The War in Iraq Latest developments


President Bush, who is vacationing at his ranch in Texas, spoke by secure video Friday with Iraqi Prime Minister Nouri al-Maliki to continue work on a plan to withdraw U.S. troops from Iraq by 2011. The deal being discussed sets a course for American combat troops to pull out of major Iraqi cities by next June, with a broader exit two years later from the long and costly war that began in March 2003. Both U.S. and Iraqi officials reiterated that the dates were hypothetical and that the departure of troops was subject to Iraqi national security and would be decided jointly by Iraq and the United States.

The agreement, which must be approved by the Iraqi parliament, is to be circulated among Iraqi political leaders and presented to parliament when lawmakers reconvene Sept. 9 after their summer break.

In Baghdad, debate over the deal has reignited the rhetoric coming from Shiite cleric Muqtada al-Sadr, who denounced the plan Friday for not setting a firm date for a U.S. withdrawal.
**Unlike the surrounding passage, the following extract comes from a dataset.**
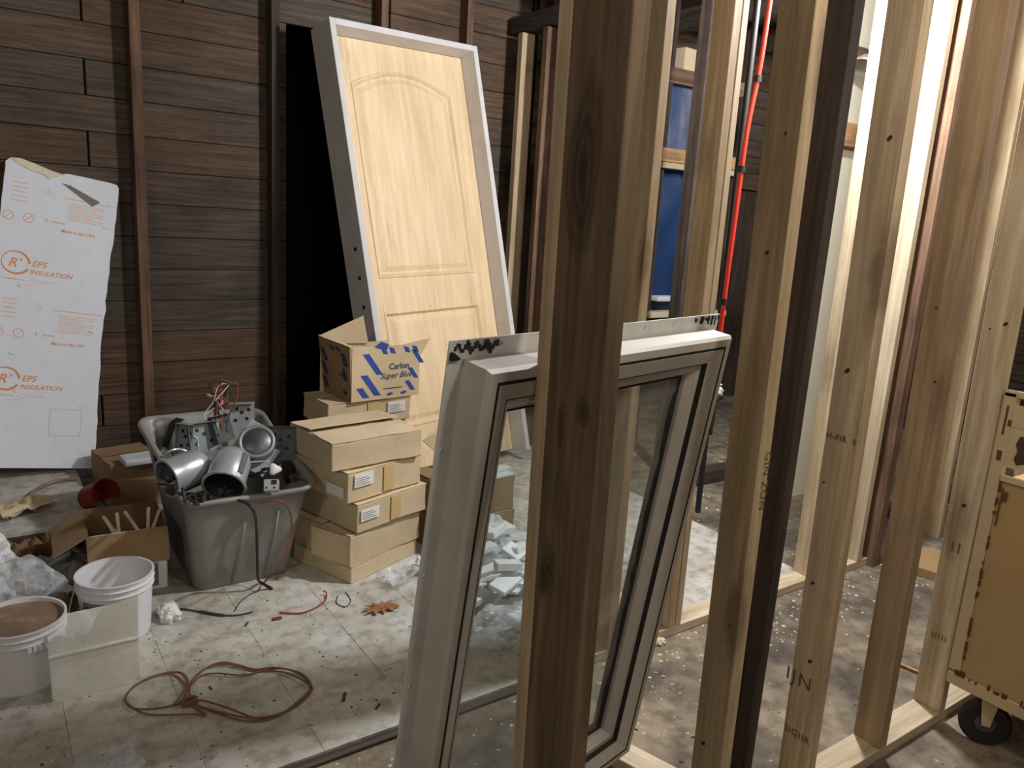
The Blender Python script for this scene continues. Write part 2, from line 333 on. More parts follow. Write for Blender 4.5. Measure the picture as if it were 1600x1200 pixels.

At weekly prayer service in al-Sadr’s Baghdad stronghold of Sadr City and across the country, chants of “No to the agreement!” rang out through loudspeakers positioned along the street. Worshippers responded with applause and repeated the chant. Al-Sadrist preachers said any plan struck with the Americans was a blow to Iraq’s sovereignty.

There are about 140,000 U.S. forces presently in Iraq, according to United States Central Command, and more than 4,100 American troops have been killed there. The estimated cost of the war so far is over $547 billion, according to the National Priorities Project.